In September 2005 it emerged that the Amsterdam court which sentenced Khan to four years imprisonment in 1983 had lost the legal files pertaining to the case. The court’s vice-president, Judge Anita Leeser, accused the CIA of stealing the files. “Something is not right, we just don’t lose things like that,” she told Dutch news show NOVA. “I find it bewildering that people lose files with a political goal, especially if it is on request of the CIA. It is unheard of.”
In 2005, Pakistani President Pervez Musharaf acknowledged that Khan had provided centrifuges and their designs to North Korea.

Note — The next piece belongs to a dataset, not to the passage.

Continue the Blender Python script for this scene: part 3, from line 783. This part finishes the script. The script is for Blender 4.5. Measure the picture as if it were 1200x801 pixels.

With this history in mind, the shock, condemnation and indignation being expressed by the U.S. government in response to North Korea’s second nuclear bomb test is tinged with hypocrisy to say the least. Through their policies in aiding North Korea to build light water reactors, and via the CIA asset AQ Khan who was protected at every step of the way while he helped provide North Korea with the means to build a nuclear arsenal, the U.S. government itself is directly complicit in providing North Korean dictator Kim Jong-Il with the nuclear weapons that they are now condemning him for testing.